In various related embodiments, the tool attachment assembly 1515, 2015, 1860 can be configured to attach to a shaft/handle 1510 of a tool, wherein the shaft/handle 1510 includes a threaded aperture 1514, including shaft threading 1516; wherein the tool member 1644, 1944, 2044 can be a hammer, wrench, plier, spanner wrench, cutter, file, striking tool, screwdriver, saw, knife, or other kind of hand tool member.

In various related embodiments, the tool attachment assembly 2015 can be configured to attach to a shaft/handle 1510 of a tool, wherein the shaft/handle 1510 includes a threaded aperture 1514, including shaft threading 1516, wherein the tool can be a hammer, wrench, plier, spanner wrench, cutter, file, striking tool, screwdriver, saw, knife, or other kind of hand tool.

In a related embodiment of the tool attachment assembly 1860, as shown in FIG. 18B, the tool member 1944 of the tool attachment assembly 1860 can be configured as a spanner wrench. The spanner wrench tool attachment assembly 1860 can further include a connector piece 1526 with threading 1528, such that the spanner wrench tool attachment assembly 1860 can be configured to screw directly into (or onto) a threaded aperture 1514, including shaft threading 1516, of a tool shaft 1510.

Thus, in an embodiment, as shown in FIG. 18B, an adjustable tool system 1800 can include:

• • a) a hand tool 1551, 1851, which includes a tool shaft 1510;
  • b) a first tool attachment assembly 1515, 1815, which can include:
    • i. a connector portion 1520, which is configured to detachably connect to an outer end of the lever shaft 1510 of the lever arm 1552; and
    • ii. a plurality 1810 of available tool portions 1540, 1640, 1840, which are each configured to detachably connect to the connector portion 1520 (i.e., such that the tool portion 1540 is detachably connectable to the outer end of the tool shaft 1510 via the connector portion 1520);
    • such that a selected tool portion 1540, 1640, 1840 can be selected from the plurality 1810 of available tool portions 1540, 1840, such that the selected tool portion 1540, 1840 is detachably mounted on the connector portion 1520;
    • such that a selected tool portion 1540, 1840 can be used to perform a tool operation; and
  • b) a plurality of tool attachment assemblies 2015, or at least one second tool attachment assembly 2015, which can include:
    • iv. a connector piece 1526, which is detachably connectable to the outer end of the tool shaft 1510, wherein the connector piece 1526 can be configured as a threaded pin/cylinder/bolt, such that the connector piece 1526 is threaded, i.e. such that the connector piece 1526 can include:
      • 1. a connector threading 1528;
      • wherein the outer end of the tool shaft 1510 can be configured with a shaft threading 1516;
      • such that the connector threading 1528 can be configured to screw into or onto the shaft threading 1516;
    • v. a tool member 2044, which can be connected to the connector piece 1526, wherein the tool member 2044 is configured to perform a tool operation on the coil-over shock absorber 180;
    • such that the tool member 2044 of the tool attachment assembly 2015 can be used to perform a tool operation.

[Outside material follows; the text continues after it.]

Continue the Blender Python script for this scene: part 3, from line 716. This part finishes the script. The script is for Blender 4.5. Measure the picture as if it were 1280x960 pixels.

Here has thus been described a multitude of embodiments of the adjustable shock absorber system 100, 700, 900, and methods related thereto, which can be employed in numerous modes of usage.

The many features and advantages of the invention are apparent from the detailed specification, and thus, it is intended by the appended claims to cover all such features and advantages of the invention, which fall within the true spirit and scope of the invention.

Many such alternative configurations are readily apparent and should be considered fully included in this specification and the claims appended hereto. Accordingly, since numerous modifications and variations will readily occur to those skilled in the art, the invention is not limited to the exact construction and operation illustrated and described, and thus, all suitable modifications and equivalents may be resorted to, falling within the scope of the invention.